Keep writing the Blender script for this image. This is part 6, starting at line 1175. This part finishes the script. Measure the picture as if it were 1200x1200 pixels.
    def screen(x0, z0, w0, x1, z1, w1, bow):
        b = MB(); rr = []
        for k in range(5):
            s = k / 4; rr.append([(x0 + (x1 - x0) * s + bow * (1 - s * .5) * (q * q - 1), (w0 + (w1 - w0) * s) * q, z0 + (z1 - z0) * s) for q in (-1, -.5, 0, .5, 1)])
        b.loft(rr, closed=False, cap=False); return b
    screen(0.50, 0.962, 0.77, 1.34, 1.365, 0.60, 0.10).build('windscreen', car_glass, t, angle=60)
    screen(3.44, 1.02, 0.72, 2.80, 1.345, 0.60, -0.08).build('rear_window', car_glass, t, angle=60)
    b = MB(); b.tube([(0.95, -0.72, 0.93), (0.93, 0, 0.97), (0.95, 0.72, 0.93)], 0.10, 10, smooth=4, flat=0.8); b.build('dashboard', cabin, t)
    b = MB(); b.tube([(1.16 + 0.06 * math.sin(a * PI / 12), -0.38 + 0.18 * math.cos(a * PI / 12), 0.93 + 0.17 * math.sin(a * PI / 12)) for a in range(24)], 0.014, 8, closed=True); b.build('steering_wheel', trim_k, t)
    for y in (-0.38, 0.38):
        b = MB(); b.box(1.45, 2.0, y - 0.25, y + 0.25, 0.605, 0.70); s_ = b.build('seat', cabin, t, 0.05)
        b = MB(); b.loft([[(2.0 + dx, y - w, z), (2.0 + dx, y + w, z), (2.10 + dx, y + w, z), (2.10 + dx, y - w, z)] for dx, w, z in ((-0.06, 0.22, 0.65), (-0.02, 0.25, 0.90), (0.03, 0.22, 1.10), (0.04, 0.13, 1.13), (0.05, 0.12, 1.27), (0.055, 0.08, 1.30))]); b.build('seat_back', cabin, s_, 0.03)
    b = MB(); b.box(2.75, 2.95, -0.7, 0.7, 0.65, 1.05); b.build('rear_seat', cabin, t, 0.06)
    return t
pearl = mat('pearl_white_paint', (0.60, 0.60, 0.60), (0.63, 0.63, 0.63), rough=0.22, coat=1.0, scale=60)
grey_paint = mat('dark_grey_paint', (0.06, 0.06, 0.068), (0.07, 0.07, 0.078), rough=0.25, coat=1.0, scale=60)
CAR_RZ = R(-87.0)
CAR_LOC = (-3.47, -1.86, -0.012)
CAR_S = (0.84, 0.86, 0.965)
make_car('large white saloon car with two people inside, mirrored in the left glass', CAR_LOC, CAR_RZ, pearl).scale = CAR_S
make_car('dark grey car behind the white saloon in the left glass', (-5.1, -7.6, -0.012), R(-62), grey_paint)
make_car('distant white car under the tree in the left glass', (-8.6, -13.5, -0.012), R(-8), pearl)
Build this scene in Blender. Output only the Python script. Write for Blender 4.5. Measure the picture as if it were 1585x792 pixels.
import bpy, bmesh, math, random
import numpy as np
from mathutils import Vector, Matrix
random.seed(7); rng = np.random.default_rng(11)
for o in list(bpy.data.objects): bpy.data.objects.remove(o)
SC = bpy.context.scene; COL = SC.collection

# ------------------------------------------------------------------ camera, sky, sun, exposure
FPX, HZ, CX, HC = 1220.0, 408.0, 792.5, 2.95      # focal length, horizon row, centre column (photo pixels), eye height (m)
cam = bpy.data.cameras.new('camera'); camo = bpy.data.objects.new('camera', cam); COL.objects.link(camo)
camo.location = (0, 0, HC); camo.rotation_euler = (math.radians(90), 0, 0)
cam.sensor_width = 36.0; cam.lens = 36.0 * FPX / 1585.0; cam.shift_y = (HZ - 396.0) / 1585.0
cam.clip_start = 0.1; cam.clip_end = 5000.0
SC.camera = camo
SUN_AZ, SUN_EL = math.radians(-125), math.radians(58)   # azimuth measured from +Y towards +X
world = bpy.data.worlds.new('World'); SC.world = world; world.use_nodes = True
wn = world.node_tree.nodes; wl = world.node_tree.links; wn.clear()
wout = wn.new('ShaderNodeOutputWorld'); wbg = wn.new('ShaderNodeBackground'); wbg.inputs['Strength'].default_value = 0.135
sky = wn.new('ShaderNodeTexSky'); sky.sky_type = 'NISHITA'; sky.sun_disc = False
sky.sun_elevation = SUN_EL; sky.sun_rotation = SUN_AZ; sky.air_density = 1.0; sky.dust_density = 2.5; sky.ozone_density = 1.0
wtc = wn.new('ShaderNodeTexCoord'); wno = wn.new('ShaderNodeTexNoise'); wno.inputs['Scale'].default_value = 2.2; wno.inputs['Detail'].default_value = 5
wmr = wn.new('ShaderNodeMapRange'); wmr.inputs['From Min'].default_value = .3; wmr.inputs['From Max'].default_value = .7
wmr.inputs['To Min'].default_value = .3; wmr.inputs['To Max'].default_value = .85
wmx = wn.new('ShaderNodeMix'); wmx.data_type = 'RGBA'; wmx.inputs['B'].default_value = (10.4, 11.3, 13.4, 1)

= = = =

**Written request:** Copy out each record, keeping every word as it is.

**Task solution:**
Keep writing the Blender script for this image. This is part 6, starting at line 1175. This part finishes the script. Measure the picture as if it were 1200x1200 pixels.
    def screen(x0, z0, w0, x1, z1, w1, bow):
        b = MB(); rr = []
        for k in range(5):
            s = k / 4; rr.append([(x0 + (x1 - x0) * s + bow * (1 - s * .5) * (q * q - 1), (w0 + (w1 - w0) * s) * q, z0 + (z1 - z0) * s) for q in (-1, -.5, 0, .5, 1)])
        b.loft(rr, closed=False, cap=False); return b
    screen(0.50, 0.962, 0.77, 1.34, 1.365, 0.60, 0.10).build('windscreen', car_glass, t, angle=60)
    screen(3.44, 1.02, 0.72, 2.80, 1.345, 0.60, -0.08).build('rear_window', car_glass, t, angle=60)
    b = MB(); b.tube([(0.95, -0.72, 0.93), (0.93, 0, 0.97), (0.95, 0.72, 0.93)], 0.10, 10, smooth=4, flat=0.8); b.build('dashboard', cabin, t)
    b = MB(); b.tube([(1.16 + 0.06 * math.sin(a * PI / 12), -0.38 + 0.18 * math.cos(a * PI / 12), 0.93 + 0.17 * math.sin(a * PI / 12)) for a in range(24)], 0.014, 8, closed=True); b.build('steering_wheel', trim_k, t)
    for y in (-0.38, 0.38):
        b = MB(); b.box(1.45, 2.0, y - 0.25, y + 0.25, 0.605, 0.70); s_ = b.build('seat', cabin, t, 0.05)
        b = MB(); b.loft([[(2.0 + dx, y - w, z), (2.0 + dx, y + w, z), (2.10 + dx, y + w, z), (2.10 + dx, y - w, z)] for dx, w, z in ((-0.06, 0.22, 0.65), (-0.02, 0.25, 0.90), (0.03, 0.22, 1.10), (0.04, 0.13, 1.13), (0.05, 0.12, 1.27), (0.055, 0.08, 1.30))]); b.build('seat_back', cabin, s_, 0.03)
    b = MB(); b.box(2.75, 2.95, -0.7, 0.7, 0.65, 1.05); b.build('rear_seat', cabin, t, 0.06)
    return t
pearl = mat('pearl_white_paint', (0.60, 0.60, 0.60), (0.63, 0.63, 0.63), rough=0.22, coat=1.0, scale=60)
grey_paint = mat('dark_grey_paint', (0.06, 0.06, 0.068), (0.07, 0.07, 0.078), rough=0.25, coat=1.0, scale=60)
CAR_RZ = R(-87.0)
CAR_LOC = (-3.47, -1.86, -0.012)
CAR_S = (0.84, 0.86, 0.965)
make_car('large white saloon car with two people inside, mirrored in the left glass', CAR_LOC, CAR_RZ, pearl).scale = CAR_S
make_car('dark grey car behind the white saloon in the left glass', (-5.1, -7.6, -0.012), R(-62), grey_paint)
make_car('distant white car under the tree in the left glass', (-8.6, -13.5, -0.012), R(-8), pearl)
Build this scene in Blender. Output only the Python script. Write for Blender 4.5. Measure the picture as if it were 1585x792 pixels.
import bpy, bmesh, math, random
import numpy as np
from mathutils import Vector, Matrix
random.seed(7); rng = np.random.default_rng(11)
for o in list(bpy.data.objects): bpy.data.objects.remove(o)
SC = bpy.context.scene; COL = SC.collection

# ------------------------------------------------------------------ camera, sky, sun, exposure
FPX, HZ, CX, HC = 1220.0, 408.0, 792.5, 2.95      # focal length, horizon row, centre column (photo pixels), eye height (m)
cam = bpy.data.cameras.new('camera'); camo = bpy.data.objects.new('camera', cam); COL.objects.link(camo)
camo.location = (0, 0, HC); camo.rotation_euler = (math.radians(90), 0, 0)
cam.sensor_width = 36.0; cam.lens = 36.0 * FPX / 1585.0; cam.shift_y = (HZ - 396.0) / 1585.0
cam.clip_start = 0.1; cam.clip_end = 5000.0
SC.camera = camo
SUN_AZ, SUN_EL = math.radians(-125), math.radians(58)   # azimuth measured from +Y towards +X
world = bpy.data.worlds.new('World'); SC.world = world; world.use_nodes = True
wn = world.node_tree.nodes; wl = world.node_tree.links; wn.clear()
wout = wn.new('ShaderNodeOutputWorld'); wbg = wn.new('ShaderNodeBackground'); wbg.inputs['Strength'].default_value = 0.135
sky = wn.new('ShaderNodeTexSky'); sky.sky_type = 'NISHITA'; sky.sun_disc = False
sky.sun_elevation = SUN_EL; sky.sun_rotation = SUN_AZ; sky.air_density = 1.0; sky.dust_density = 2.5; sky.ozone_density = 1.0
wtc = wn.new('ShaderNodeTexCoord'); wno = wn.new('ShaderNodeTexNoise'); wno.inputs['Scale'].default_value = 2.2; wno.inputs['Detail'].default_value = 5
wmr = wn.new('ShaderNodeMapRange'); wmr.inputs['From Min'].default_value = .3; wmr.inputs['From Max'].default_value = .7
wmr.inputs['To Min'].default_value = .3; wmr.inputs['To Max'].default_value = .85
wmx = wn.new('ShaderNodeMix'); wmx.data_type = 'RGBA'; wmx.inputs['B'].default_value = (10.4, 11.3, 13.4, 1)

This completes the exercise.